▶ [What you have to do]:
Each line below must be set down exactly; omit any image you find.

▶ [Source material]:
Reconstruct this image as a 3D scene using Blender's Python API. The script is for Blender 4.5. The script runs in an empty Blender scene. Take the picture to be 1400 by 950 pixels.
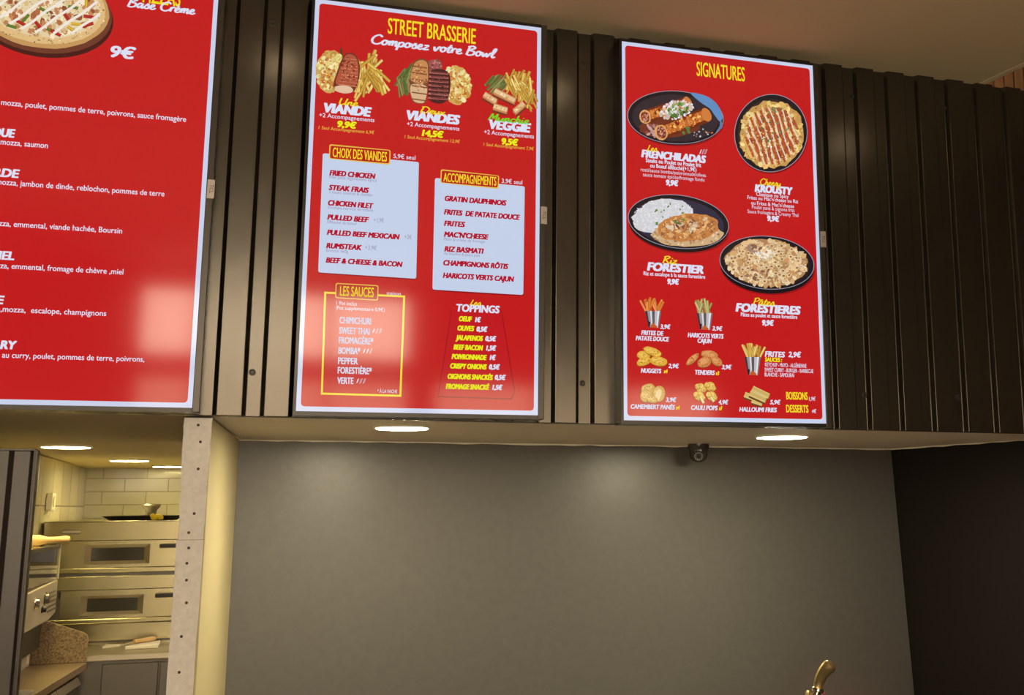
import bpy, bmesh, math, random
from mathutils import Vector, Matrix
random.seed(7)
scene = bpy.context.scene
C = scene.collection
PI = math.pi

# ------------------------------------------------------------------ camera
EYE = Vector((0, 0, 1.6))
F = 1561.13
CX, CY = 880.2, 400.27
RX = Vector((0.94613669, -0.32365508, -0.00852941))
UP = Vector((-0.05163787, -0.17685457, 0.98288147))
FW = Vector((0.31962305, 0.92949978, 0.18404145))
cd = bpy.data.cameras.new('camera')
co = bpy.data.objects.new('camera', cd)
C.objects.link(co)
cd.sensor_width = 36
cd.lens = F / 1400 * 36
cd.shift_x = (700 - CX) / 1400
cd.shift_y = (CY - 475) / 1400
m = Matrix((RX, UP, -FW)).transposed().to_4x4()
m.translation = EYE
co.matrix_world = m
scene.camera = co

# ------------------------------------------------------------------ light
scene.view_settings.view_transform = 'Standard'
scene.view_settings.look = 'None'
scene.view_settings.gamma = 1
scene.view_settings.use_curve_mapping = False
scene.view_settings.exposure = 0.0
DAY = (1.0, 0.83, 0.62)
DAY_STRENGTH = 13.5
ROOM_LAMP = 12
NICHE_LAMP = 300
KITCHEN_LAMP = 70
w = bpy.data.worlds.new('daylight')
scene.world = w
w.use_nodes = True
w.node_tree.nodes['Background'].inputs[0].default_value = (*DAY, 1)
w.node_tree.nodes['Background'].inputs[1].default_value = DAY_STRENGTH


# ------------------------------------------------------------------ helpers
def ray(x, y):
    return (RX * (x - CX) - UP * (y - CY)) / F + FW


def at_y(x, y, Y):
    d = ray(x, y)
    return EYE + d * (Y / d.y)


def at_z(x, y, Z):
    d = ray(x, y)
    return EYE + d * ((Z - 1.6) / d.z)


def at_x(x, y, X):
    d = ray(x, y)
    return EYE + d * (X / d.x)


def lin(r, g, b):
    f = lambda c: (c / 255) / 12.92 if c / 255 <= .04045 else ((c / 255 + .055) / 1.055) ** 2.4
    return (f(r), f(g), f(b))


def mat(name, col, rough=.5, metal=0.0, spec=.5, bump=0.0, scale=20, vary=0.0, emit=None, strength=0, stretch=None,
        coat=0.0, bdist=.01):
    ma = bpy.data.materials.new(name)
    ma.use_nodes = True
    nt = ma.node_tree
    b = nt.nodes['Principled BSDF']
    b.inputs['Base Color'].default_value = (*col, 1)
    b.inputs['Roughness'].default_value = rough
    b.inputs['Metallic'].default_value = metal
    b.inputs['Specular IOR Level'].default_value = spec
    b.inputs['Coat Weight'].default_value = coat
    if emit:
        b.inputs['Emission Color'].default_value = (*emit, 1)
        b.inputs['Emission Strength'].default_value = strength
    if bump or vary:
        tc = nt.nodes.new('ShaderNodeTexCoord')
        mp = nt.nodes.new('ShaderNodeMapping')
        if stretch:
            mp.inputs['Scale'].default_value = stretch
        nt.links.new(tc.outputs['Object'], mp.inputs[0])
        nz = nt.nodes.new('ShaderNodeTexNoise')
        nz.inputs['Scale'].default_value = scale
        nz.inputs['Detail'].default_value = 5
        nt.links.new(mp.outputs[0], nz.inputs['Vector'])
        if bump:
            bp = nt.nodes.new('ShaderNodeBump')
            bp.inputs['Strength'].default_value = bump
            bp.inputs['Distance'].default_value = bdist
            nt.links.new(nz.outputs[0], bp.inputs['Height'])
            nt.links.new(bp.outputs[0], b.inputs['Normal'])
        if vary:
            rp = nt.nodes.new('ShaderNodeValToRGB')
            rp.color_ramp.elements[0].position = .3
            rp.color_ramp.elements[1].position = .7
            rp.color_ramp.elements[0].color = (*[c * (1 - vary) for c in col], 1)
            rp.color_ramp.elements[1].color = (*[min(1, c * (1 + vary)) for c in col], 1)
            nt.links.new(nz.outputs[0], rp.inputs[0])
            nt.links.new(rp.outputs[0], b.inputs['Base Color'])
    return ma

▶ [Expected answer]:
Reconstruct this image as a 3D scene using Blender's Python API. The script is for Blender 4.5. The script runs in an empty Blender scene. Take the picture to be 1400 by 950 pixels.
import bpy, bmesh, math, random
from mathutils import Vector, Matrix
random.seed(7)
scene = bpy.context.scene
C = scene.collection
PI = math.pi

# ------------------------------------------------------------------ camera
EYE = Vector((0, 0, 1.6))
F = 1561.13
CX, CY = 880.2, 400.27
RX = Vector((0.94613669, -0.32365508, -0.00852941))
UP = Vector((-0.05163787, -0.17685457, 0.98288147))
FW = Vector((0.31962305, 0.92949978, 0.18404145))
cd = bpy.data.cameras.new('camera')
co = bpy.data.objects.new('camera', cd)
C.objects.link(co)
cd.sensor_width = 36
cd.lens = F / 1400 * 36
cd.shift_x = (700 - CX) / 1400
cd.shift_y = (CY - 475) / 1400
m = Matrix((RX, UP, -FW)).transposed().to_4x4()
m.translation = EYE
co.matrix_world = m
scene.camera = co

# ------------------------------------------------------------------ light
scene.view_settings.view_transform = 'Standard'
scene.view_settings.look = 'None'
scene.view_settings.gamma = 1
scene.view_settings.use_curve_mapping = False
scene.view_settings.exposure = 0.0
DAY = (1.0, 0.83, 0.62)
DAY_STRENGTH = 13.5
ROOM_LAMP = 12
NICHE_LAMP = 300
KITCHEN_LAMP = 70
w = bpy.data.worlds.new('daylight')
scene.world = w
w.use_nodes = True
w.node_tree.nodes['Background'].inputs[0].default_value = (*DAY, 1)
w.node_tree.nodes['Background'].inputs[1].default_value = DAY_STRENGTH


# ------------------------------------------------------------------ helpers
def ray(x, y):
    return (RX * (x - CX) - UP * (y - CY)) / F + FW


def at_y(x, y, Y):
    d = ray(x, y)
    return EYE + d * (Y / d.y)


def at_z(x, y, Z):
    d = ray(x, y)
    return EYE + d * ((Z - 1.6) / d.z)


def at_x(x, y, X):
    d = ray(x, y)
    return EYE + d * (X / d.x)


def lin(r, g, b):
    f = lambda c: (c / 255) / 12.92 if c / 255 <= .04045 else ((c / 255 + .055) / 1.055) ** 2.4
    return (f(r), f(g), f(b))


def mat(name, col, rough=.5, metal=0.0, spec=.5, bump=0.0, scale=20, vary=0.0, emit=None, strength=0, stretch=None,
        coat=0.0, bdist=.01):
    ma = bpy.data.materials.new(name)
    ma.use_nodes = True
    nt = ma.node_tree
    b = nt.nodes['Principled BSDF']
    b.inputs['Base Color'].default_value = (*col, 1)
    b.inputs['Roughness'].default_value = rough
    b.inputs['Metallic'].default_value = metal
    b.inputs['Specular IOR Level'].default_value = spec
    b.inputs['Coat Weight'].default_value = coat
    if emit:
        b.inputs['Emission Color'].default_value = (*emit, 1)
        b.inputs['Emission Strength'].default_value = strength
    if bump or vary:
        tc = nt.nodes.new('ShaderNodeTexCoord')
        mp = nt.nodes.new('ShaderNodeMapping')
        if stretch:
            mp.inputs['Scale'].default_value = stretch
        nt.links.new(tc.outputs['Object'], mp.inputs[0])
        nz = nt.nodes.new('ShaderNodeTexNoise')
        nz.inputs['Scale'].default_value = scale
        nz.inputs['Detail'].default_value = 5
        nt.links.new(mp.outputs[0], nz.inputs['Vector'])
        if bump:
            bp = nt.nodes.new('ShaderNodeBump')
            bp.inputs['Strength'].default_value = bump
            bp.inputs['Distance'].default_value = bdist
            nt.links.new(nz.outputs[0], bp.inputs['Height'])
            nt.links.new(bp.outputs[0], b.inputs['Normal'])
        if vary:
            rp = nt.nodes.new('ShaderNodeValToRGB')
            rp.color_ramp.elements[0].position = .3
            rp.color_ramp.elements[1].position = .7
            rp.color_ramp.elements[0].color = (*[c * (1 - vary) for c in col], 1)
            rp.color_ramp.elements[1].color = (*[min(1, c * (1 + vary)) for c in col], 1)
            nt.links.new(nz.outputs[0], rp.inputs[0])
            nt.links.new(rp.outputs[0], b.inputs['Base Color'])
    return ma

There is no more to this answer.